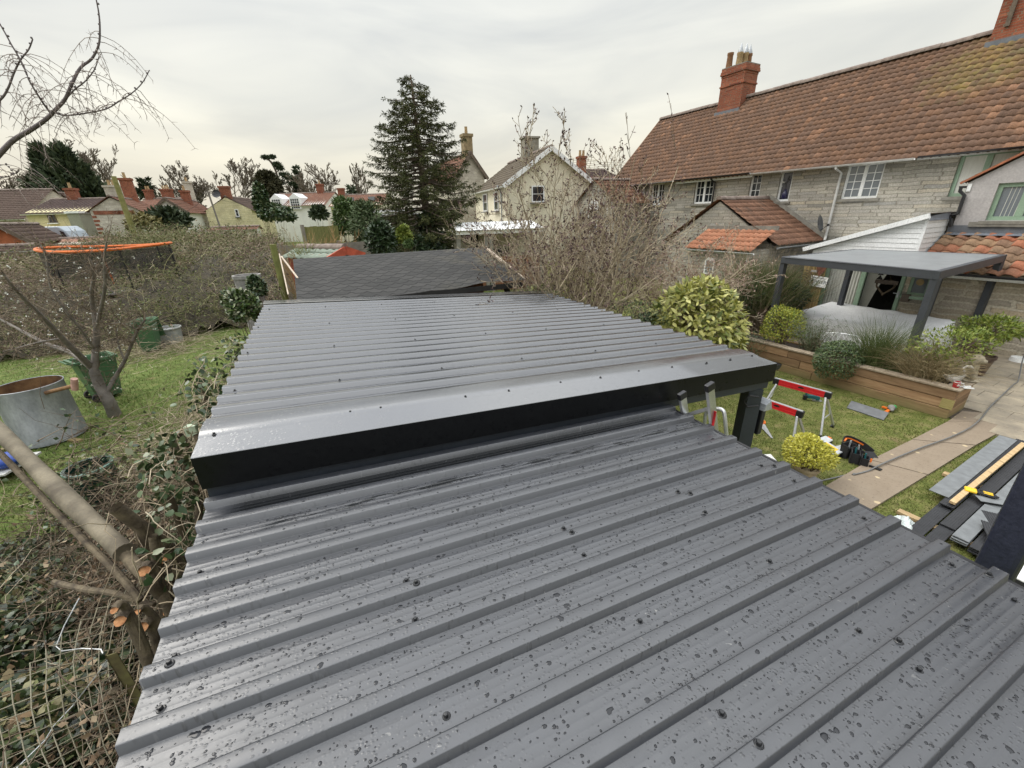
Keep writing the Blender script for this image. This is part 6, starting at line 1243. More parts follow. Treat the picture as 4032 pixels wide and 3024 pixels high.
for k in range(-nj, ni+1):
    for sg_ in (1, -1):
        pts = []
        for j in range(nj+1):
            i = k+j if sg_ > 0 else k+nj-j
            if 0 <= i <= ni: q = fsheet(i/ni, j/nj); pts.append(q+Vector((random.gauss(0,.004), random.gauss(0,.004), random.gauss(0,.004))))
        if len(pts) > 2:
            b = MB(); b.tube(pts, .0034, 4, False); v.q(np.array([tuple(q) for q in b.v]), np.array(b.f))
v.build('mesh', LEAF('old_wire', [(.26,.235,.165), (.38,.35,.26)], .6, .3), cf)
wp_ = [fp+Vector((0,0,.03)), plS(*crb(880, 625), -1.62), plS(*crb(710, 618), -1.75), plS(*crb(540, 640), -1.9), plS(*crb(490, 600), -1.95), plS(*crb(560, 420), -1.95), plS(*crb(690, 180), -1.9)]; b = MB(); b.tube(wp_, .0035, 5); wq = [fp+Vector((0,0,-.03)), plS(*crb(880, 800), -1.66), plS(*crb(640, 1110), -1.9), plS(*crb(470, 1290), -2.0), plS(*crb(390, 1420), -2.05), plS(*crb(140, 1665), -2.1)]; b.tube(wq, .0035, 5); b.build('loose_wire', M('bright_wire', (.5,.52,.53), .4, metal=.5), cf)
m_cut = M('fresh_cut_wood', (.40,.15,.05), .85, .4, 30, (.56,.29,.13)); m_hedge = M('hedge_bark', (.085,.06,.04), .9, .5, 12, (.17,.135,.085), bump=.8)
lbl = ('tallest', 'thick')
stl = [(cra, 1440, 1112, .045, 'freshly cut orange ended stem nearest the roof, uppermost of the hedge stems'), (cra, 1260, 1208, .06, 'thick freshly cut stem with a round orange end at the foot of the leaning trunk'), (cra, 1458, 1280, .022, 'thin cut stem with a small orange end just under the uppermost one'), (cra, 1000, 1550, .035, 'cut stem with an orange end, left of the row by the angle iron post'), (cra, 1198, 1568, .034, 'cut stem with a small orange end in the middle of the netting'), (cra, 1452, 1572, .035, 'cut stem with an orange end close under the roof edge above the iron post'), (crb, 1050, 372, .052, 'thick cut stem with a broad orange end just above the iron post'), (crb, 1246, 430, .055, 'slanting cut stem with a long orange face right of the iron post')]
for cr_, x, y, r, lb in stl:
    q = plS(*cr_(x, y), -1.43); r *= .62; t = thing('cut_stem', (q.x+.05, q.y-.05, 0), lb, 'cut stem', 'freshly cut hedge stems'); g0 = Vector((q.x+random.uniform(.02,.2), q.y-random.uniform(.0,.25), -.02)); n_ = (Vector((random.uniform(-.3,.3), -.45, .8))).normalized()
    pp = smooth_pts([g0, (g0*.6+q*.4)+Vector((random.uniform(-.05,.05),random.uniform(-.05,.05),0)), q-n_*.12, q], 4); b = MB(); b.tube(pp, [r*1.1-(r*.1)*i/(len(pp)-1) for i in range(len(pp))], 9, False); b.build('stem', m_hedge, t, smooth=True)
    b = MB(); b.lathe([(r*.99,0), (.001,.002)], (0,0,0), 12, Matrix.Translation(q+n_*.004) @ n_.to_track_quat('Z','X').to_matrix().to_4x4(), sx=1.1); b.build('cut_face', m_cut, t, fix=False)
lg = [plS(690, 2420, -1.45), AY(590, 2290, 2.1), AY(*cra(1085, 1050), 2.25), AY(*cra(560, 560), 2.75), AY(*cra(60, 60), 3.3), AY(*cra(-330, -280), 3.8)]; lt = thing('leaning_trunk', (lg[0].x, lg[0].y, 0), 'thick leaning tree trunk with smooth grey green bark rising out of the cut hedge', 'tree trunk')
b = MB(); b.tube(smooth_pts([Vector((lg[0].x+.05, lg[0].y-.05, 0)), lg[0], lg[1], lg[2]+Vector((0,0,-.03))], 5), .04, 10); b.build('lower_stem', m_hedge, lt, smooth=True)
b = MB(); pp = smooth_pts(lg[2:], 6); b.tube(pp, [.066-.006*math.sin(i*.8)-.006*i/len(pp) for i in range(len(pp))], 14); b.build('trunk', M('smooth_mossy_bark', (.135,.11,.075), .85, .4, 5, (.21,.18,.125), bump=.4, bscale=30), lt, smooth=True)
b = MB(); b.tube([q+Vector((-.08,-.04,-.13)) for q in smooth_pts(lg[1:], 6)], .024, 8); b.build('second_stem', m_hedge, lt, smooth=True)
bp = [AY(*crb(470, 40), 2.6), AY(*crb(720, 100), 2.35), AY(*crb(1000, 140), 2.2), plS(*crb(1340, 245), -1.5)]; b = MB(); b.tube(smooth_pts(bp), .022, 8); o = b.build('fallen_branch', m_hedge, origin=bp[-1], smooth=True); setp(o, 'bent bare branch lying across the netting below the leaning trunk', 'branch')
bp = [AY(*crb(-60, 1080), 2.35), AY(*crb(250, 1110), 2.2), AY(*crb(600, 1125), 2.0), AY(*crb(850, 1070), 1.95), plS(*crb(1000, 980), -1.62)]; b = MB(); b.tube(smooth_pts(bp), .02, 8); o = b.build('fallen_branch', m_hedge, origin=bp[-1], smooth=True); setp(o, 'long bent branch pushed through the netting at the bottom left corner', 'branch')
bq = G(*crc(870, 800), .0); bq = Vector((bq.x-.35, bq.y+.2, 0)); zb = up_at(bq, *crc(690, 400)); wbt = thing('water_butt', bq, 'dark green plastic water butt with open round top among the brambles', 'water butt')
b = MB(); b.lathe([(.001,.0), (.21,0), (.26,zb*.5), (.245,zb-.03), (.26,zb-.02), (.26,zb), (.225,zb), (.22,.1), (.001,.08)], bq, 32); b.build('body', M('dark_green_plastic', (.006,.03,.022), .35, .1), wbt, smooth=True); b = MB(); b.lathe([(.255,zb+.002), (.268,zb-.004), (.268,zb-.03)], bq, 32); b.build('rim', M('pale_green_rim', (.1,.2,.16), .4), wbt, smooth=True)
q = G(*crc(60, 490), .0); b = MB(frame((q.x-.2,q.y,.15), (1,.2))); b.box(-1.0,.45,-.35,.35,0,.03); o = b.build('white_board', M('mossy_white_paint', (.5,.5,.46), .8, .3, 3, (.62,.62,.6)), origin=Vector((q.x-.2,q.y,.15))); setp(o, 'flat mossy white board lying behind the leaning trunk', 'board')
q = G(*crc(25, 385), .3); b = MB(); ellip(b, q, (.25,.2,.12)); o = b.build('blue_bag', M('blue_plastic', (.02,.06,.3), .4), origin=q-Vector((0,0,.12)), smooth=True); setp(o, 'blue plastic bag at the left edge behind the leaning trunk', 'bag')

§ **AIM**
Using the data above, print every line exactly, omitting pictures.

§ **TASK RESPONSE**
Keep writing the Blender script for this image. This is part 6, starting at line 1243. More parts follow. Treat the picture as 4032 pixels wide and 3024 pixels high.
for k in range(-nj, ni+1):
    for sg_ in (1, -1):
        pts = []
        for j in range(nj+1):
            i = k+j if sg_ > 0 else k+nj-j
            if 0 <= i <= ni: q = fsheet(i/ni, j/nj); pts.append(q+Vector((random.gauss(0,.004), random.gauss(0,.004), random.gauss(0,.004))))
        if len(pts) > 2:
            b = MB(); b.tube(pts, .0034, 4, False); v.q(np.array([tuple(q) for q in b.v]), np.array(b.f))
v.build('mesh', LEAF('old_wire', [(.26,.235,.165), (.38,.35,.26)], .6, .3), cf)
wp_ = [fp+Vector((0,0,.03)), plS(*crb(880, 625), -1.62), plS(*crb(710, 618), -1.75), plS(*crb(540, 640), -1.9), plS(*crb(490, 600), -1.95), plS(*crb(560, 420), -1.95), plS(*crb(690, 180), -1.9)]; b = MB(); b.tube(wp_, .0035, 5); wq = [fp+Vector((0,0,-.03)), plS(*crb(880, 800), -1.66), plS(*crb(640, 1110), -1.9), plS(*crb(470, 1290), -2.0), plS(*crb(390, 1420), -2.05), plS(*crb(140, 1665), -2.1)]; b.tube(wq, .0035, 5); b.build('loose_wire', M('bright_wire', (.5,.52,.53), .4, metal=.5), cf)
m_cut = M('fresh_cut_wood', (.40,.15,.05), .85, .4, 30, (.56,.29,.13)); m_hedge = M('hedge_bark', (.085,.06,.04), .9, .5, 12, (.17,.135,.085), bump=.8)
lbl = ('tallest', 'thick')
stl = [(cra, 1440, 1112, .045, 'freshly cut orange ended stem nearest the roof, uppermost of the hedge stems'), (cra, 1260, 1208, .06, 'thick freshly cut stem with a round orange end at the foot of the leaning trunk'), (cra, 1458, 1280, .022, 'thin cut stem with a small orange end just under the uppermost one'), (cra, 1000, 1550, .035, 'cut stem with an orange end, left of the row by the angle iron post'), (cra, 1198, 1568, .034, 'cut stem with a small orange end in the middle of the netting'), (cra, 1452, 1572, .035, 'cut stem with an orange end close under the roof edge above the iron post'), (crb, 1050, 372, .052, 'thick cut stem with a broad orange end just above the iron post'), (crb, 1246, 430, .055, 'slanting cut stem with a long orange face right of the iron post')]
for cr_, x, y, r, lb in stl:
    q = plS(*cr_(x, y), -1.43); r *= .62; t = thing('cut_stem', (q.x+.05, q.y-.05, 0), lb, 'cut stem', 'freshly cut hedge stems'); g0 = Vector((q.x+random.uniform(.02,.2), q.y-random.uniform(.0,.25), -.02)); n_ = (Vector((random.uniform(-.3,.3), -.45, .8))).normalized()
    pp = smooth_pts([g0, (g0*.6+q*.4)+Vector((random.uniform(-.05,.05),random.uniform(-.05,.05),0)), q-n_*.12, q], 4); b = MB(); b.tube(pp, [r*1.1-(r*.1)*i/(len(pp)-1) for i in range(len(pp))], 9, False); b.build('stem', m_hedge, t, smooth=True)
    b = MB(); b.lathe([(r*.99,0), (.001,.002)], (0,0,0), 12, Matrix.Translation(q+n_*.004) @ n_.to_track_quat('Z','X').to_matrix().to_4x4(), sx=1.1); b.build('cut_face', m_cut, t, fix=False)
lg = [plS(690, 2420, -1.45), AY(590, 2290, 2.1), AY(*cra(1085, 1050), 2.25), AY(*cra(560, 560), 2.75), AY(*cra(60, 60), 3.3), AY(*cra(-330, -280), 3.8)]; lt = thing('leaning_trunk', (lg[0].x, lg[0].y, 0), 'thick leaning tree trunk with smooth grey green bark rising out of the cut hedge', 'tree trunk')
b = MB(); b.tube(smooth_pts([Vector((lg[0].x+.05, lg[0].y-.05, 0)), lg[0], lg[1], lg[2]+Vector((0,0,-.03))], 5), .04, 10); b.build('lower_stem', m_hedge, lt, smooth=True)
b = MB(); pp = smooth_pts(lg[2:], 6); b.tube(pp, [.066-.006*math.sin(i*.8)-.006*i/len(pp) for i in range(len(pp))], 14); b.build('trunk', M('smooth_mossy_bark', (.135,.11,.075), .85, .4, 5, (.21,.18,.125), bump=.4, bscale=30), lt, smooth=True)
b = MB(); b.tube([q+Vector((-.08,-.04,-.13)) for q in smooth_pts(lg[1:], 6)], .024, 8); b.build('second_stem', m_hedge, lt, smooth=True)
bp = [AY(*crb(470, 40), 2.6), AY(*crb(720, 100), 2.35), AY(*crb(1000, 140), 2.2), plS(*crb(1340, 245), -1.5)]; b = MB(); b.tube(smooth_pts(bp), .022, 8); o = b.build('fallen_branch', m_hedge, origin=bp[-1], smooth=True); setp(o, 'bent bare branch lying across the netting below the leaning trunk', 'branch')
bp = [AY(*crb(-60, 1080), 2.35), AY(*crb(250, 1110), 2.2), AY(*crb(600, 1125), 2.0), AY(*crb(850, 1070), 1.95), plS(*crb(1000, 980), -1.62)]; b = MB(); b.tube(smooth_pts(bp), .02, 8); o = b.build('fallen_branch', m_hedge, origin=bp[-1], smooth=True); setp(o, 'long bent branch pushed through the netting at the bottom left corner', 'branch')
bq = G(*crc(870, 800), .0); bq = Vector((bq.x-.35, bq.y+.2, 0)); zb = up_at(bq, *crc(690, 400)); wbt = thing('water_butt', bq, 'dark green plastic water butt with open round top among the brambles', 'water butt')
b = MB(); b.lathe([(.001,.0), (.21,0), (.26,zb*.5), (.245,zb-.03), (.26,zb-.02), (.26,zb), (.225,zb), (.22,.1), (.001,.08)], bq, 32); b.build('body', M('dark_green_plastic', (.006,.03,.022), .35, .1), wbt, smooth=True); b = MB(); b.lathe([(.255,zb+.002), (.268,zb-.004), (.268,zb-.03)], bq, 32); b.build('rim', M('pale_green_rim', (.1,.2,.16), .4), wbt, smooth=True)
q = G(*crc(60, 490), .0); b = MB(frame((q.x-.2,q.y,.15), (1,.2))); b.box(-1.0,.45,-.35,.35,0,.03); o = b.build('white_board', M('mossy_white_paint', (.5,.5,.46), .8, .3, 3, (.62,.62,.6)), origin=Vector((q.x-.2,q.y,.15))); setp(o, 'flat mossy white board lying behind the leaning trunk', 'board')
q = G(*crc(25, 385), .3); b = MB(); ellip(b, q, (.25,.2,.12)); o = b.build('blue_bag', M('blue_plastic', (.02,.06,.3), .4), origin=q-Vector((0,0,.12)), smooth=True); setp(o, 'blue plastic bag at the left edge behind the leaning trunk', 'bag')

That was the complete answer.